Friday, February 20, 2015

Women and Country Songs




Losing is a central theme of classic country and western music—losing your love, losing yourself in vice, or just losing at life in general. New country seems much more anxious about what is being lost; hence the nostalgia about how things were that reappears often in the genre. But while the loss seems to be mostly of a personal and experiential nature, it signals a deeper anxiety that while submerged nonetheless comes across quite clearly. Mom’s house, the old town, dad’s ways, agrarian or industrial labor, these are the explicit objects that are mourned in new country, but below them are fears about the loss of stable social categories. What is also being lamented here is the seeming disappearance of a society that makes sense in the eyes of many of the genre’s constituency. If things were coherent and true in the past, then the passing of time is felt as degeneration and as a welter of confusion.

Not everyone feels the same way about the past, of course. Groups that had been violently excluded from participating in society because of their race, sexuality, or gender generally tend to not have a particularly sentimental view of the past. It is impossible to be nostalgic about the past if you associate it with naked oppression. This is why country music appears as reactionary to many people: if you want things to return to the way they were, then you must have a strong investment in how things were. But new country, like all of culture, is not monolithic.

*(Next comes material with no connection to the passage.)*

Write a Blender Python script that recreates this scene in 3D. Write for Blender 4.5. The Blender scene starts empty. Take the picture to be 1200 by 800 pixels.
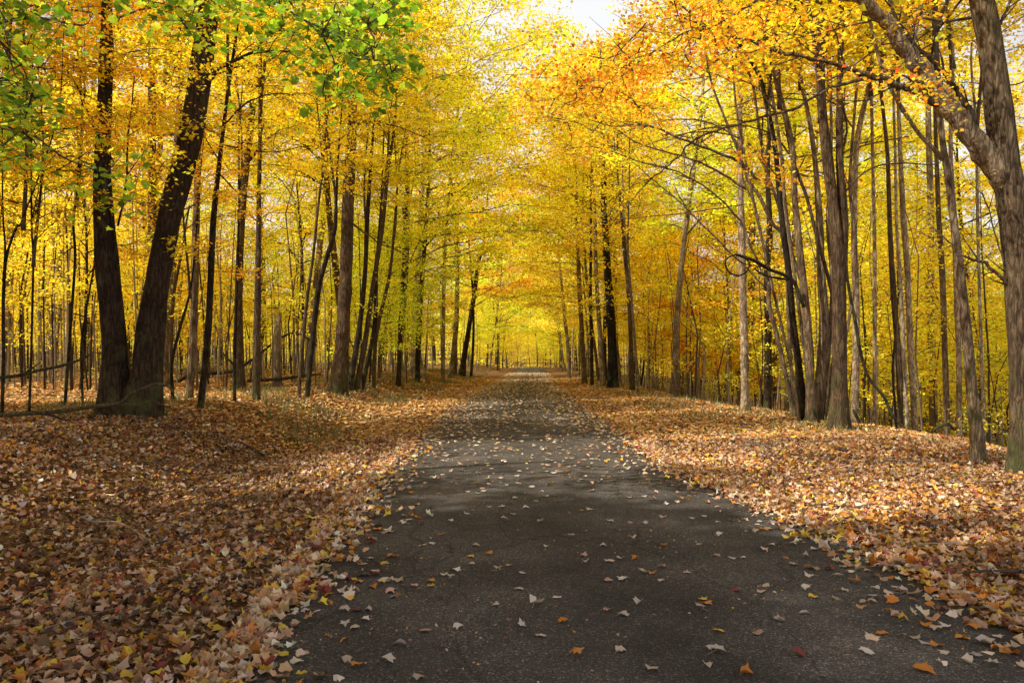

Somebody’s gotta wear a pretty skirt/Somebody’s gotta be the one to flirt/Somebody’s gotta wanna hold his hand/So God made girls,” sings RaeLynn in an incredibly catchy version of the desire for social order. This song rejects the transformations in gender and sexual relations over the last half century by simply refusing to acknowledge that they happened. Gender roles in this song are clearly defined and comfortably stable. One is tempted to point out the obvious, that men can wear skirts and hold each other’s hands, but that would seem churlish in this context. For alongside the song’s blissful indifference to the changes in gender norms, so too does it not consider possibility of the lack of rigidly determined sexual identities. In the world of the song, boys fuck girls because girls wear skirts and hold their hands. And the certainty of this belief comes from the investment in a transcendental order that creates these roles and confers meaning onto them. God, rather than history, made these relations, insists this song, and therefore they are immutable.

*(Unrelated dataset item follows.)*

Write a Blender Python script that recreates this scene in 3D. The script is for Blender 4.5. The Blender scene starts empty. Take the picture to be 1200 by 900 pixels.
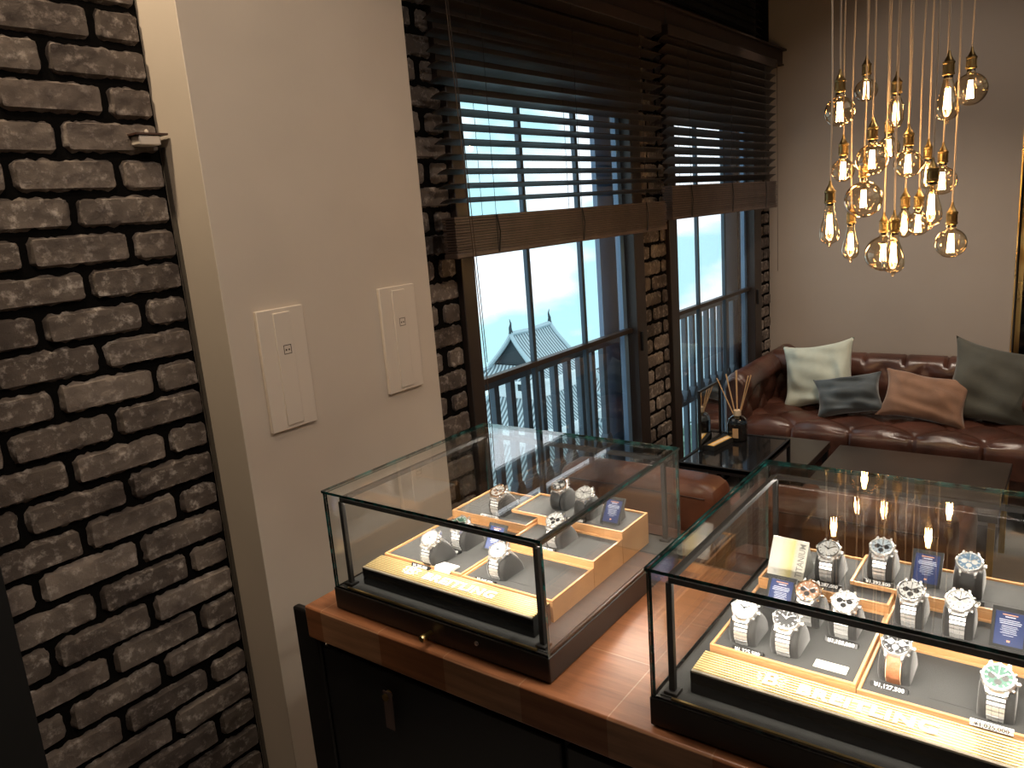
import bpy, math, random
from mathutils import Vector, Matrix
random.seed(7)
SC = bpy.context.scene
COL = SC.collection
H = 1.67                      # eye height above the floor

# ------------------------------------------------------------------ camera
cd = bpy.data.cameras.new('camera'); cam = bpy.data.objects.new('camera', cd); COL.objects.link(cam)
cd.sensor_width = 36; cd.lens = 899.92 / 1200 * 36; cd.clip_start = .02; cd.clip_end = 3000
Rr = [(0.59012543, -0.8036617, -0.07668021), (-0.21914623, -0.06805063, -0.973316), (0.77699865, 0.5911827, -0.21627784)]
M = Matrix.Identity(4)
for i in range(3):
    M[i][0] = Rr[0][i]; M[i][1] = -Rr[1][i]; M[i][2] = -Rr[2][i]
M[2][3] = H
cam.matrix_world = M
SC.camera = cam

# ------------------------------------------------------------------ render look
SC.view_settings.view_transform = 'Standard'; SC.view_settings.look = 'None'
SC.view_settings.gamma = 1; SC.view_settings.exposure = 0; SC.view_settings.use_curve_mapping = False
try:
    SC.cycles.transparent_max_bounces = 40; SC.cycles.max_bounces = 10
    SC.cycles.glossy_bounces = 6; SC.cycles.sample_clamp_indirect = 6
    SC.cycles.use_denoising = True
except Exception: pass

# ------------------------------------------------------------------ sky
w = bpy.data.worlds.new('sky'); SC.world = w; w.use_nodes = True
nt = w.node_tree; nt.nodes.clear()
out = nt.nodes.new('ShaderNodeOutputWorld'); bg = nt.nodes.new('ShaderNodeBackground')
tc = nt.nodes.new('ShaderNodeTexCoord'); mp = nt.nodes.new('ShaderNodeMapping'); mp.inputs['Scale'].default_value = (1.6, 1.6, 3.2)
mp.inputs['Location'].default_value = (.35, .1, .62)
nz = nt.nodes.new('ShaderNodeTexNoise'); nz.inputs['Scale'].default_value = 3.2; nz.inputs['Detail'].default_value = 5; nz.inputs['Roughness'].default_value = .45
cr = nt.nodes.new('ShaderNodeValToRGB')
cr.color_ramp.elements[0].position = .42; cr.color_ramp.elements[0].color = (.48, .83, .90, 1)
cr.color_ramp.elements[1].position = .53; cr.color_ramp.elements[1].color = (1.0, 1.05, 1.1, 1)
L = nt.links
L.new(tc.outputs['Generated'], mp.inputs[0]); L.new(mp.outputs[0], nz.inputs[0]); L.new(nz.outputs[0], cr.inputs[0])
L.new(cr.outputs[0], bg.inputs[0]); L.new(bg.outputs[0], out.inputs[0]); bg.inputs[1].default_value = 1.45

# ------------------------------------------------------------------ ceiling lights of the shop, plus a broad fill
def look(o, tgt):
    d = Vector(tgt) - o.location
    o.rotation_euler = d.to_track_quat('-Z', 'Y').to_euler()
def spot(loc, tgt, e, ang=60, col=(1, .80, .60), r=.04, blend=.8):
    l = bpy.data.lights.new('ceiling_spot', 'SPOT'); l.energy = e; l.color = col; l.spot_size = math.radians(ang)
    l.spot_blend = blend; l.shadow_soft_size = r
    o = bpy.data.objects.new('ceiling_spot_light', l); COL.objects.link(o); o.location = loc; look(o, tgt); return o
def area(loc, tgt, e, sx, sy, col=(1, .8, .6), nm='area_light'):
    l = bpy.data.lights.new(nm, 'AREA'); l.shape = 'RECTANGLE'; l.size = sx; l.size_y = sy; l.energy = e; l.color = col
    o = bpy.data.objects.new(nm, l); COL.objects.link(o); o.location = loc; look(o, tgt); return o
WARM = (1, .78, .56)
LIGHTS = dict(
    brick=spot((.30, .70, 2.93), (.72, 1.66, 1.9), 30, 80),
    ret=spot((.45, 1.50, 2.93), (.97, 1.60, 2.2), 62, 75, (1, .80, .55)),
    column=spot((1.0, -.3, 2.93), (1.35, 1.52, 1.2), 40, 70, (1, .89, .78)),
    pier=spot((2.7, .75, 2.93), (3.39, 1.66, 1.25), 22, 34, (1, .78, .52)),
    counter=spot((.95, .85, 2.93), (1.0, .62, .94), 60, 55, (1, .87, .74)),
    counter2=spot((1.15, .1, 2.93), (1.15, .2, .94), 60, 55, (1, .87, .74)),
    sofa=spot((3.7, .75, 2.93), (4.5, .8, .5), 95, 80, (1, .84, .68)),
    sofa2=spot((4.3, 1.35, 2.93), (4.7, 1.2, .6), 28, 70, (1, .84, .68)),
    back=spot((3.9, .7, 2.93), (5.06, .75, 1.6), 18, 90, (1, .87, .76)),
    chairs=spot((2.3, .9, 2.93), (2.3, 1.0, .5), 42, 75, (1, .84, .68)),
    right=spot((3.2, -.9, 2.93), (3.9, -.1, .3), 60, 85, (1, .84, .68)),
)
fill = area((1.6, -.9, 2.9), (1.6, -.7, 0), 20, 3.0, 2.2, (1, .86, .74), 'ceiling_fill_light')  # broad area lamp that fills the room; no panel is modelled

# ------------------------------------------------------------------ materials
MATS = {}
def new_mat(name):
    m = bpy.data.materials.new(name); m.use_nodes = True
    return m, m.node_tree, m.node_tree.nodes['Principled BSDF']
def mat(name, col, rough=.5, metal=0, bump=0, bscale=60, var=0, vscale=6, coat=0, spec=None, sheen=0, emit=None, es=0, aniso=None):
    if name in MATS: return MATS[name]
    m, t, b = new_mat(name)
    b.inputs['Base Color'].default_value = (*col, 1); b.inputs['Roughness'].default_value = rough; b.inputs['Metallic'].default_value = metal
    if coat: b.inputs['Coat Weight'].default_value = coat; b.inputs['Coat Roughness'].default_value = .15
    if spec is not None: b.inputs['Specular IOR Level'].default_value = spec
    if sheen: b.inputs['Sheen Weight'].default_value = sheen; b.inputs['Sheen Roughness'].default_value = .4
    if emit: b.inputs['Emission Color'].default_value = (*emit, 1); b.inputs['Emission Strength'].default_value = es
    co = t.nodes.new('ShaderNodeTexCoord')
    n = t.nodes.new('ShaderNodeTexNoise'); n.inputs['Scale'].default_value = vscale; n.inputs['Detail'].default_value = 6
    t.links.new(co.outputs['Object'], n.inputs[0])
    if var:
        r = t.nodes.new('ShaderNodeValToRGB')
        r.color_ramp.elements[0].position = .3; r.color_ramp.elements[0].color = (*[c * (1 - var) for c in col], 1)
        r.color_ramp.elements[1].position = .7; r.color_ramp.elements[1].color = (*[min(1, c * (1 + var)) for c in col], 1)
        t.links.new(n.outputs[0], r.inputs[0]); t.links.new(r.outputs[0], b.inputs['Base Color'])
    else:
        # a faint roughness mottling keeps every surface procedural
        mr = t.nodes.new('ShaderNodeMapRange'); mr.inputs[3].default_value = max(0, rough - .03); mr.inputs[4].default_value = min(1, rough + .03)
        t.links.new(n.outputs[0], mr.inputs[0]); t.links.new(mr.outputs[0], b.inputs['Roughness'])
    if bump:
        n2 = t.nodes.new('ShaderNodeTexNoise'); n2.inputs['Scale'].default_value = bscale; n2.inputs['Detail'].default_value = 4
        bp = t.nodes.new('ShaderNodeBump'); bp.inputs['Strength'].default_value = bump; bp.inputs['Distance'].default_value = .005
        t.links.new(co.outputs['Object'], n2.inputs[0]); t.links.new(n2.outputs[0], bp.inputs['Height']); t.links.new(bp.outputs[0], b.inputs['Normal'])
    MATS[name] = m; return m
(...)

But an equally catchy contemporary country song illustrates the artificiality of the gender norms that “God Made Girls” represents as given. Maddie and Tae sing: “Being the girl in a country song/How in the world did it go so wrong […] We used to get a little respect/Now we’re lucky if we even get/To climb up in your truck, keep our mouth shut, and ride along/And be the girl in a country song.” Country music is depicted by Maddie and Tae as detrimental to women because it depicts them as compliant and subservient to men’s wishes. The complexity of gender and sexual roles are obfuscated by country music, according to Maddie and Tae, in order to reproduce a social order in which women are expected to live up to expectations that belittle them and in which they have no say. Women and their needs are of no concern to the merchants of the figure of “a girl in a country song.” And Maddie and Tae make this critique of country music in a popular and commercially successful country song.

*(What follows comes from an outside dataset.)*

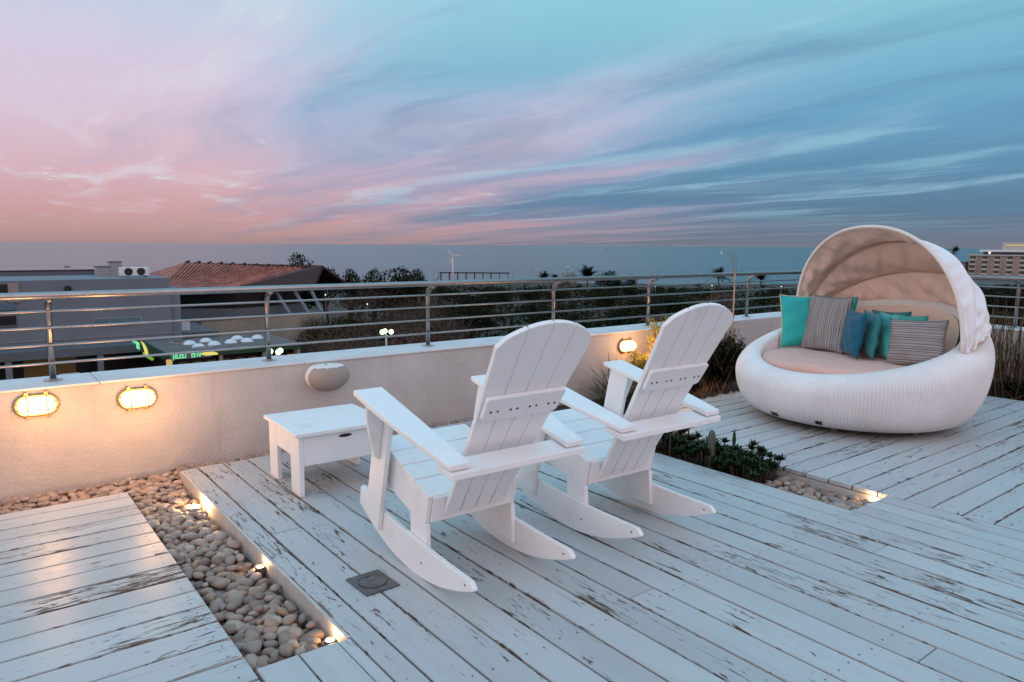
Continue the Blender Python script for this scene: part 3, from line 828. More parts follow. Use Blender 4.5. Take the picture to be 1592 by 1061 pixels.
EC = Vector((6.30, 3.18)); EF = R_(171)
RR_, RB, RRIM = 1.0, .74, .845
zbul = lambda th: .325+.34*(1-cos(th))/2
def zrim(th):
    c = cos(th); d = math.degrees(math.acos(max(-1, min(1, c)))); q = max(0, min(1, (d-98)/42)); q = q*q*(3-2*q)
    return .475+.435*(1-c)/2+.11*q
def egg_prof(th):
    """profile list of (r, z) from the foot over the rim and down inside"""
    zb = .045; zm = zbul(th); zr = zrim(th); pr = []
    for i in range(15):
        q = i/14*pi/2; pr.append((RB+(RR_-RB)*sin(q)**.9, zb+(zm-zb)*(1-cos(q))))
    for i in range(1, 16):
        q = i/15*pi/2*.93; pr.append((RR_-(RR_-RRIM)*(1-cos(q))/(1-cos(pi/2*.93))*1.0, zm+(zr-zm)*sin(q)/sin(pi/2*.93)))
    nout = len(pr)
    for i in range(1, 7):
        q = i/6*pi/2; pr.append((RRIM-.055*sin(q), zr+.004*sin(2*q)-.045*(1-cos(q))))
    r0, z0 = pr[-1]
    for i in range(1, 6): pr.append((r0-.02*i/5, z0+(.28-z0)*i/5))
    return pr, nout
def egg():
    t = thing('wicker_daybed', 'round white wicker daybed with a raised cream canopy', 'daybed', (EC.x, EC.y, .001), EF)
    NR = 236; na = NR*5; vs = []; fs = []; uvs = []
    for i in range(na):
        th = 2*pi*i/na; pr, no = egg_prof(th); k = len(pr)
        rib = .0062*cos(NR*th)
        for j, (r, z) in enumerate(pr):
            ff = 1.0 if j < no+4 else .6
            rr = r*(1+.035*(1-cos(th))/2*sin(pi*min(1, j/no)))+rib*ff; vs.append((rr*cos(th), rr*sin(th), z)); uvs.append((i/na, j/k))
    for i in range(na):
        a = i*k; b_ = ((i+1) % na)*k
        fs += [(a+j, b_+j, b_+j+1, a+j+1) for j in range(k-1)]
    mb = MB(); mb.v = vs; mb.f = fs
    o = mb.build('basket', 'wicker', t, smooth=True, recalc=False)
    me = o.data; uvl = me.uv_layers.new(name='UVMap')
    for pl in me.polygons:
        for li, vi in zip(pl.loop_indices, pl.vertices):
            u, v = uvs[vi]
            if pl.index >= (na-1)*(k-1) and vi < k: u = 1.0
            uvl.data[li].uv = (u, v)
    MB().lathe([(RB-.03, .045), (RB-.03, .07), (.0, .07)], 48).build('base_panel', 'black', t)
    MB().lathe([(.80, .27), (.80, .285), (0, .285)], 48).build('platform', 'soil', t)
    for a in (20, 75, 130, 185, 240, 300, -20, 340):
        pass
    for a in (25, 80, 140, 220, 280, 335):
        MB().lathe([(.035, 0), (.035, .040), (.03, .048)], 14, ((RB-.07)*cos(R_(a)), (RB-.07)*sin(R_(a)), 0)).build('foot', 'drain', t)
    # two dark slot handles low on the front
    for th, nm in ((R_(-4), .052), (R_(21), .040)):
        pr, no = egg_prof(th); r, z = pr[6]
        r2, z2 = pr[8]
        c = Vector((r*cos(th), r*sin(th), z)); dv = (Vector((r2*cos(th), r2*sin(th), z2))-c).normalized()
        tg = Vector((-sin(th), cos(th), 0)); nn = tg.cross(dv); nn = nn if nn.dot(Vector((cos(th), sin(th), 0))) > 0 else -nn
        mb = MB(); w, h = nm*.62, .017
        for d0, d1, sw in ((.001, .010, 1.0),):
            vs = [c+tg*(sx*w*sw)+dv*(sy*h*sw)+nn*d for d in (-.01, d1) for sy in (-1, 1) for sx in (-1, 1)]
            mb.add(vs, [(0, 2, 3, 1), (4, 5, 7, 6), (0, 1, 5, 4), (2, 6, 7, 3), (0, 4, 6, 2), (1, 3, 7, 5)])
        mb.build('grip_slot', 'black', t)
    # mattress
    def mat_(u, v):
        a = u*2*pi; prof = [(0, .530), (.55, .535), (.735, .530), (.775, .515), (.788, .49), (.785, .45), (.76, .41), (.5, .40), (0, .40)]
        q = v*(len(prof)-1); i = min(int(q), len(prof)-2); f = q-i
        r = prof[i][0]*(1-f)+prof[i+1][0]*f; z = prof[i][1]*(1-f)+prof[i+1][1]*f
        wob = .006*sin(5*a+1.2)*(r/.76)**2+.004*sin(11*a)*(r/.76)**3+.004*sin(3*r*6+2*a)
        if v > .55: wob *= .3
        return (r*cos(a), r*sin(a), z+wob)
    MB().grid(mat_, 96, 49, True).build('mattress', 'mattress', t, smooth=True)
    # added sheet inside the raised rim, warm bounce light put into its colour
    def bounce_sheet(u, v):
        th = R_(108+144*u); pr, no = egg_prof(th); zt = zrim(th)-.055
        z = .50+(zt-.50)*v; r = .765-.018*sin(pi*v)+.006*sin(22*th)*sin(pi*v)
        return (r*cos(th), r*sin(th), z)
    MB().grid(bounce_sheet, 90, 14).build('back_bounce_sheet', 'bounce_sheet', t, smooth=True)
    # canopy: folding hood on hoops that swing about the side pivots
    hx, hz = -.145, .725; PS0, PS1 = R_(-6), R_(74); ht_ = R_(-7)
    wr = random.Random(5); ph = [wr.uniform(0, 6.3) for _ in range(8)]
    def hoop(a, s, off=0.0, sag=True):
        x, y, z = hoop0(a, s, off, sag)
        return (x*cos(ht_)-y*sin(ht_), x*sin(ht_)+y*cos(ht_), z)
    def hoop0(a, s, off=0.0, sag=True):
        psi = PS0+(PS1-PS0)*s
        hg = .955+(.80-.955)*(s**.9)
        yw = .885+.02*s
        sc = 1.0
        if sag:
            q = abs(sin(3*pi*s)); sc -= .058*q*(sin(a)**.6 if sin(a) > 0 else 0)
            sc += (.013*sin(17*a+ph[0]+5*sin(6*s+a))+.009*sin(31*a+ph[1]-9*s+2*sin(5*a))+.012*sin(9*a+14*s+ph[2])+.006*sin(53*a+4*sin(7*s+3*a)))*q
            fan = max(0, 1-abs(sin(a))*2.2)          # pleats gathering towards the pivots
            sc += .014*fan*sin(44*s+ph[3]+3*a)
        sa = max(0.0, sin(a)); ca = cos(a)
        h_ = hg*(sa**.86)*sc+off; y_ = (yw*(abs(ca)**.92)*(1 if ca > 0 else -1))*(sc if sag else 1)+off*ca
        drop = -.05*(1-sa)**6*(1-.3*s)
        return (hx-h_*sin(psi)-.14*s*(1-sa)**5, y_, hz+h_*cos(psi)+drop+.05*s*(1-sa)**5)
    cl = MB().grid(lambda u, v: hoop(u*pi, v), 200, 81).build('canopy_warm_inside', 'canopy', t, smooth=True)  # inner sheet added to carry the painted warm light
    MB().grid(lambda u, v: hoop(u*pi, v, .009), 200, 81).build('canopy_cover', 'canopy_out', t, smooth=True)
    MB().tube([hoop(i/64*pi, 0, .004, False) for i in range(65)], .015, 10).build('front_hoop', 'piping', t, smooth=True)
    for s in (1/3, 2/3):
        MB().tube([hoop(i/48*pi, s, -.014, False) for i in range(49)], .0105, 8).build('hoop', 'hoop_tape', t, smooth=True)
    MB().tube([hoop(i/48*pi, 1, .000, False) for i in range(49)], .012, 8).build('hem', 'hoop_tape', t, smooth=True)
    for s in (-1, 1):
        pv = hoop(0 if s > 0 else pi, 0); MB().lathe([(.020, -.008), (.024, 0), (.020, .008)], 16, (pv[0], pv[1]*.985, pv[2]-.005), axis=1).build('pivot', 'drain', t)
egg()

# ------------------------------------------------------------------ scatter cushions on the daybed
def pillow(name, label, mat, w, h, th, loc, rz, lean, roll=0.0, seed=1, edge=None):
    r = random.Random(seed); ph = [r.uniform(0, 6.3) for _ in range(6)]; N = 26
    def pt(u, v, s):
        a, b_ = u*2-1, v*2-1
        x = a*w/2*(1-.075*(1-b_*b_)); y = b_*h/2*(1-.075*(1-a*a))
        d = ((1-abs(a)**2.4)*(1-abs(b_)**2.4)); d = max(d, 0)**.55
        z = s*th/2*d*(1+.05*sin(4*a+ph[0]+2*b_))
        z += .010*sin(7*a+5*b_+ph[1])*d*(1-d*.6)+.008*sin(9*b_-4*a+ph[2])*(1-d)*d*3
        return (x, y, z)
    mb = MB()
    mb.grid(lambda u, v: pt(u, v, 1), N, N); mb.grid(lambda u, v: pt(u, v, -1), N, N)
    o = mb.build(name, mat, None, smooth=True)
    # local: x width, y height, z thickness (front = +z). stand it up, lean it back, turn it
    mt = Matrix.Translation(loc) @ Matrix.Rotation(rz, 4, 'Z') @ Matrix.Rotation(pi/2-lean, 4, 'X') @ Matrix.Rotation(roll, 4, 'Z')
    o.matrix_world = mt
    tag(o, label, 'cushion', 'scatter cushions on the daybed')
    if edge:
        pts = []
        for q in range(4*24):
            k, f = divmod(q, 24); f = f/24
            u, v = [(f, 0), (1, f), (1-f, 1), (0, 1-f)][k]
            pts.append(pt(u, v, 0))
        e = MB(); k = len(pts); vs = []; fs = []; P_ = [Vector(p) for p in pts]
        for i, p in enumerate(P_):
            tg = (P_[(i+1) % k]-P_[i-1]).normalized(); wv = tg.cross(Vector((0, 0, 1)))
            vs += [p+(Vector((0, 0, 1))*cos(2*pi*j/6)+wv*sin(2*pi*j/6))*.0045 for j in range(6)]
        for i in range(k):
            for j in range(6): fs.append((i*6+j, i*6+(j+1) % 6, ((i+1) % k)*6+(j+1) % 6, ((i+1) % k)*6+j))
        eo = e.add(vs, fs).build('edging', edge, o, smooth=True)
    return o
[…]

About thirty years ago Teresa de Lauretis proposed that we think of cultural objects as “technologies of gender.” By this she meant that we should think of gender not as something which culture depicts but rather as something which is the product and the process of depiction. We learn our gender by observing its representation and its representation, while not real as such, functions to create our real sense of what our gender is. But as these two country songs illustrate, we are often confronted with representations of gender that don’t quite agree with each other. How do we calm the tremors occasioned by the inconsistencies of culture? The answer to this question must relate to our own moral and political inconsistencies. We don’t change our minds about our political and moral values so much as we don’t have a very firm or consistent grasp on those values. Our political and moral compasses have no true north. Our needle wobbles here and there. Culture produces the technologies of gender, of course, but those technologies can sometimes be as inconsistent and contradictory as the people they turn into men and women.